WHAT YOU HAVE TO DO :: Please work out how many lines in the material contain "objects" and give only that figure.
↓↓↓
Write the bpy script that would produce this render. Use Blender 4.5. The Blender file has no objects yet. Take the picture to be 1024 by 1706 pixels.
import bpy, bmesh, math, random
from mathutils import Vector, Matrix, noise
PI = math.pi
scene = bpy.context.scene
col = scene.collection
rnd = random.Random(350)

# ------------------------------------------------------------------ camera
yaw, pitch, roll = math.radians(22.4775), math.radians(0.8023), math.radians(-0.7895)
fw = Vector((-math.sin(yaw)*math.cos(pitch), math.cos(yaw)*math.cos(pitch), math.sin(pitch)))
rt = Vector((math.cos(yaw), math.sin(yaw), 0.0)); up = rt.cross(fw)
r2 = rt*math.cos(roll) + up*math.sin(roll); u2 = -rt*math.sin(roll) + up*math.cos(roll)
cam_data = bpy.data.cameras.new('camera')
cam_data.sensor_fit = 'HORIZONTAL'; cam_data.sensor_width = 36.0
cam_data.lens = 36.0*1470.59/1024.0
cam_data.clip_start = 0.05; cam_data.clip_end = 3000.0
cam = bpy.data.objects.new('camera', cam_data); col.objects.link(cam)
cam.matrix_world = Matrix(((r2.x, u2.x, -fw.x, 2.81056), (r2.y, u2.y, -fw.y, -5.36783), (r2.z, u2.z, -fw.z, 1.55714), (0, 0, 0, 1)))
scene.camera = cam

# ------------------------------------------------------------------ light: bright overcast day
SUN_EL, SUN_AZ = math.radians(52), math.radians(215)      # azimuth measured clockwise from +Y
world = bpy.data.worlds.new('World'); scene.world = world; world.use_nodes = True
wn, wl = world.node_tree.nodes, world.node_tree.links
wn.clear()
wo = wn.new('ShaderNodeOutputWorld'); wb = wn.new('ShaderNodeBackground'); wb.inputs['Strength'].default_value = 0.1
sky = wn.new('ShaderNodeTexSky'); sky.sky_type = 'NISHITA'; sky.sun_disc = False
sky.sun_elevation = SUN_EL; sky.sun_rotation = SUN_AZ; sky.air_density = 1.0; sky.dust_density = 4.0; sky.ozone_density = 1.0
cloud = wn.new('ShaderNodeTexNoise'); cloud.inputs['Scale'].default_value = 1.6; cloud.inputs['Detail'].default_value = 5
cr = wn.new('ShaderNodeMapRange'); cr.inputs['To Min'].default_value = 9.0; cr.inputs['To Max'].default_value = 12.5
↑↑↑
THE REPLY :: 2